What I really mean to tell you now is that I miss you so much. Christmas won't be the same without you by my side. Sorry I really wish things could be different, but you know how hard it is out here and I must do everything I can to keep my work. I hope you understand. I'll call you later baby.
kisses,
Jethro
Wednesday, November 24, 2010
Sorry Mom I'm Pregnant Letter
A sorry letter on how to tell your mom your pregnant. Take a deep breath and let the writing do the heavy talking:
Dear Mom,
Before you start reading any further, I would like you to sit down first. I know by now, you can feel it in your gut what I'm about to say. Its hard for me to tell you this, I'm scared, very scared. But still I have to tell you and I don't want to break your heart. I can't tell dad, please don't tell dad just yet.

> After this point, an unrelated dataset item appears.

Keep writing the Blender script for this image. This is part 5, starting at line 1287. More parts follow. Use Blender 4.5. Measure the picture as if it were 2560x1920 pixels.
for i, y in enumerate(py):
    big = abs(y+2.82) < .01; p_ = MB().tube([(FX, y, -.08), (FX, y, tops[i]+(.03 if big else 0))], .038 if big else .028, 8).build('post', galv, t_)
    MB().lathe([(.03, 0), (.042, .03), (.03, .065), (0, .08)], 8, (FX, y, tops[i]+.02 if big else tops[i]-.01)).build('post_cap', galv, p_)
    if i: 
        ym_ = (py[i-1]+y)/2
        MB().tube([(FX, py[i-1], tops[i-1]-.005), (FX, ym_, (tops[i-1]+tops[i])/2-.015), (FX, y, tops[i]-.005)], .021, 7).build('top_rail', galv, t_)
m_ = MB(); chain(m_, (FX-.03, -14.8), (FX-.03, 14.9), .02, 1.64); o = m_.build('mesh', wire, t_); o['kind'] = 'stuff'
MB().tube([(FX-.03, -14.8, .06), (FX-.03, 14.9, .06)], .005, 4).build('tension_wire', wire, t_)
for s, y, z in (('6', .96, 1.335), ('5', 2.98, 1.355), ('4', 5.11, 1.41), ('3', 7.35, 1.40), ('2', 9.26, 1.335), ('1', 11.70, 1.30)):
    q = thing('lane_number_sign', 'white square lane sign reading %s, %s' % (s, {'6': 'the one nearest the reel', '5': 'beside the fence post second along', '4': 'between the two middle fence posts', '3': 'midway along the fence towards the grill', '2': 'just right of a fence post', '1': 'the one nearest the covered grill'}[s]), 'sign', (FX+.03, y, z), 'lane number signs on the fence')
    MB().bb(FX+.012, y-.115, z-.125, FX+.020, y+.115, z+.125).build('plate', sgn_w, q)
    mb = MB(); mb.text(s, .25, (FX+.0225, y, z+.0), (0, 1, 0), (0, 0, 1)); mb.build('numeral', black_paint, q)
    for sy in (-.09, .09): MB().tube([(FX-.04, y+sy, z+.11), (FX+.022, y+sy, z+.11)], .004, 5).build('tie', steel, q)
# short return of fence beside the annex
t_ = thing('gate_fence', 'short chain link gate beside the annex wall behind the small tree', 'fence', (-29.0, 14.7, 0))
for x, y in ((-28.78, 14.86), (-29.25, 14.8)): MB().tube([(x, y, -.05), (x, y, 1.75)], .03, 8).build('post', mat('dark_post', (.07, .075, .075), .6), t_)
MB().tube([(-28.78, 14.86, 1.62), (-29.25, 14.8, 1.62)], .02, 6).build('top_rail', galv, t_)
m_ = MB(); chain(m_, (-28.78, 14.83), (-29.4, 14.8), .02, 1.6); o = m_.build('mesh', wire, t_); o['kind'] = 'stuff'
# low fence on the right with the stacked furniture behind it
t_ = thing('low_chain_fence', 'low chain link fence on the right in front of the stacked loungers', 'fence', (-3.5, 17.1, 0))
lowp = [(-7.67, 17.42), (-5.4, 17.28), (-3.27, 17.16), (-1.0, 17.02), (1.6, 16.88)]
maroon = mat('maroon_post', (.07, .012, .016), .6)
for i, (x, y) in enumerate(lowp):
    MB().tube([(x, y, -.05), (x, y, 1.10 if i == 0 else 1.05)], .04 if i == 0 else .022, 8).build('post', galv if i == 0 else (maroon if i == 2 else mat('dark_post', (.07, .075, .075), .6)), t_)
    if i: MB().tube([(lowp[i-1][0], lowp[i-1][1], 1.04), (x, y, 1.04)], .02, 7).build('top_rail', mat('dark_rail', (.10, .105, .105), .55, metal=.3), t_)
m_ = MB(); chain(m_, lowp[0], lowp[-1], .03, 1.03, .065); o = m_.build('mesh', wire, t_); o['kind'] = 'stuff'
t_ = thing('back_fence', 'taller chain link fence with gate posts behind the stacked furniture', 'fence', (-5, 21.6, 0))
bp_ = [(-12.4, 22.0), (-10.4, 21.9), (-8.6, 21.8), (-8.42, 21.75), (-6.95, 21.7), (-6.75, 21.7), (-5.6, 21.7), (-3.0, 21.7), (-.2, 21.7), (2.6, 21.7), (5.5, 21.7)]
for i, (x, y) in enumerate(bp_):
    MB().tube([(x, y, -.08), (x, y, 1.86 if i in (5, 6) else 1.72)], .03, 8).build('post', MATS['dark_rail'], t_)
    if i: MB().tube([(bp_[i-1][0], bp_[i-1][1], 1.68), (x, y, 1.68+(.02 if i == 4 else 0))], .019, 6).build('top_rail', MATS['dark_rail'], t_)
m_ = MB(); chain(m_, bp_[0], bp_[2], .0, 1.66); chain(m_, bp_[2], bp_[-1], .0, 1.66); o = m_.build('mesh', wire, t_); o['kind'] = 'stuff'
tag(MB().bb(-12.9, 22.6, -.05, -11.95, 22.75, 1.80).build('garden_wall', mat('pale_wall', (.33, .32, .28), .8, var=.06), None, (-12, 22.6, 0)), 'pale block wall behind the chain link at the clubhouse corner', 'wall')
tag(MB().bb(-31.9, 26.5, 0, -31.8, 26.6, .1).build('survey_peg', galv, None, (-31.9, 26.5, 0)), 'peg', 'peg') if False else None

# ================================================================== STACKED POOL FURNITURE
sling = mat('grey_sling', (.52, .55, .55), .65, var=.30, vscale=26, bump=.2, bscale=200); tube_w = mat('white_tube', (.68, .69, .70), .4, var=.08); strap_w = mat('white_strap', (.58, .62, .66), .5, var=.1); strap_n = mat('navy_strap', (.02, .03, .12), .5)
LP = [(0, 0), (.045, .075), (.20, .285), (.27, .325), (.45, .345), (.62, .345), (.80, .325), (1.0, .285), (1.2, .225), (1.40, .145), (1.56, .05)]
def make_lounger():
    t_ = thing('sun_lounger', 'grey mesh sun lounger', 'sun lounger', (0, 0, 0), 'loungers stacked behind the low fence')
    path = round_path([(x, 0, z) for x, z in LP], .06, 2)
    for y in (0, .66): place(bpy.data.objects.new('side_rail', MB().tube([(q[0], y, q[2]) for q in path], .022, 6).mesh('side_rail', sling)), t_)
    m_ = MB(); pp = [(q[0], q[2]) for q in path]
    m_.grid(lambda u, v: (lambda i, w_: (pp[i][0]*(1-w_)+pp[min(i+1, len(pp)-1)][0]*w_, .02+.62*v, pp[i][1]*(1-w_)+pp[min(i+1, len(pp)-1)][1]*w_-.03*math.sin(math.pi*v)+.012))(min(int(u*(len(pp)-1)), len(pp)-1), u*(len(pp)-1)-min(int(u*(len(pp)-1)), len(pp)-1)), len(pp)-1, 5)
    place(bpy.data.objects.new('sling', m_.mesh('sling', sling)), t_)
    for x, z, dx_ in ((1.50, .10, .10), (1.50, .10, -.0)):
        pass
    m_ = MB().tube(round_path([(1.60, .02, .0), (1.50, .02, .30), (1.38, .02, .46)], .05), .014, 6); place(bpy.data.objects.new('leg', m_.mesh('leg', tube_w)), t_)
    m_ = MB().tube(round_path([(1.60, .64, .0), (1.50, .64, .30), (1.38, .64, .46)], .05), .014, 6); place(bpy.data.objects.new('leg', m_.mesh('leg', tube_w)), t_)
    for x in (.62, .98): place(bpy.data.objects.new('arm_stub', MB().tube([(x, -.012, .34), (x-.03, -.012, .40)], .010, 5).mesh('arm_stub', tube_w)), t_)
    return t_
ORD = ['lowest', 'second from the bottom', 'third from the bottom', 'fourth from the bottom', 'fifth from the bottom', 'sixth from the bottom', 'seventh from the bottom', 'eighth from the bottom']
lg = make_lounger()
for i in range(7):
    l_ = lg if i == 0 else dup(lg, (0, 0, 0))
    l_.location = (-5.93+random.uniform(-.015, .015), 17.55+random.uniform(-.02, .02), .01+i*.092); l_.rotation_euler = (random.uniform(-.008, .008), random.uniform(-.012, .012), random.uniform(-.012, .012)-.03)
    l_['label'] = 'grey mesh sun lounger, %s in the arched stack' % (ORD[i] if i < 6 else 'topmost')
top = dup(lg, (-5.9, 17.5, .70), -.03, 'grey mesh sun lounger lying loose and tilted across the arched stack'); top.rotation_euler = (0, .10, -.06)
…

Sorry, Mom I'm pregnant. It's Josh. I went to the doctor and I got the news yesterday. I just don't know what to do. I've been crying night and day. Am scared Mom and I need you very bad. Please despite your anger, please don't throw me out of the house.
Josh doesn't know yet. No one knows. Only you and I know. I just want to let you know first before I do anything. I love you Mom. I'm sorry.
Your daughter,
Cathy
Tuesday, November 23, 2010
Sorry I'm Not Perfect Letter
Don't let anyone belittle you, say sorry for not being perfect and drive the point across with this letter:
Dear Virginie,
Sorry I'm not perfect! I'm not that person you want me to be. These mind games and high expectations you've set are only causing us to drift apart. I hope you realize what I'm getting at- sometimes I just want to be myself around you, but I can't because you complain much and I feel I'm not good enough for you. Honestly, that's how you make me feel, no matter how hard I try, I feel I'm not good enough, not perfect to be loved, not worth it.
Have a little faith in me. That's all I ask! I wouldn't settle for mediocrity either, I also strive for success. Just like you!
Still, I'm sorry if I let you down in anyway. I love you and I would do anything to make our relationship work. But you also gotta help me on this, baby- it takes two to tango.